The film ends with that morning like the morning of the bombing which turns to rain. Grandma, perhaps finally entering some level of dementia, goes out to walk to Nagasaki, as though it was that morning, and the family chases her in the rain, with Grandma letting neither the wind nor the rain deter her in her quest.

I kind of love the second half of this film. It's gentle, subtle, and emotional. I barely tolerated the first half, though. Didactic, stilted, and centered on four rather annoying children, it doesn't work all that well. However, as a whole, I think the film ends up working quite well. I especially like the image of the little organ that one of the children progressively fixes over the summer, a nice metaphor for the addressing of past mistakes.

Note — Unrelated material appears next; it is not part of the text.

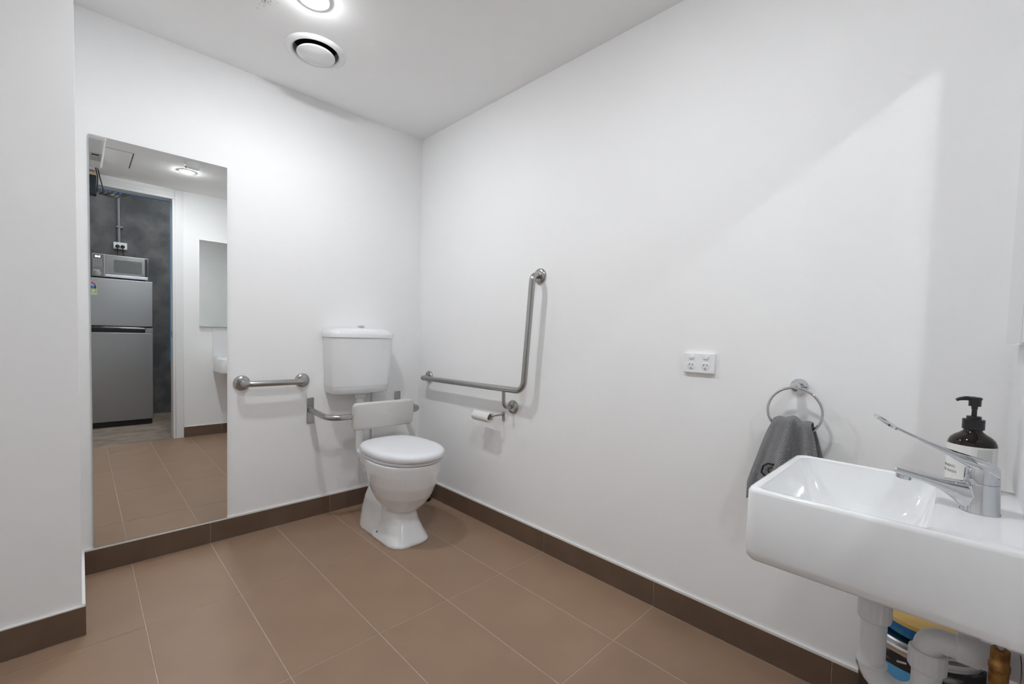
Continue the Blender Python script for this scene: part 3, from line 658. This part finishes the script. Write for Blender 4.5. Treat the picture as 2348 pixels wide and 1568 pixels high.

This is Kurosawa working professionally as a director but not bringing quite enough as a writer. I maintain that a complete revision of the story's structure is what it needed to really mine the emotional possibilities of the film, but the man was 80 years old. I suppose I can't really fault him for not taking the film in a more ambitious direction. As a small film set mostly on a single set of a country house, Rhapsody in August is mixed, but ultimately good.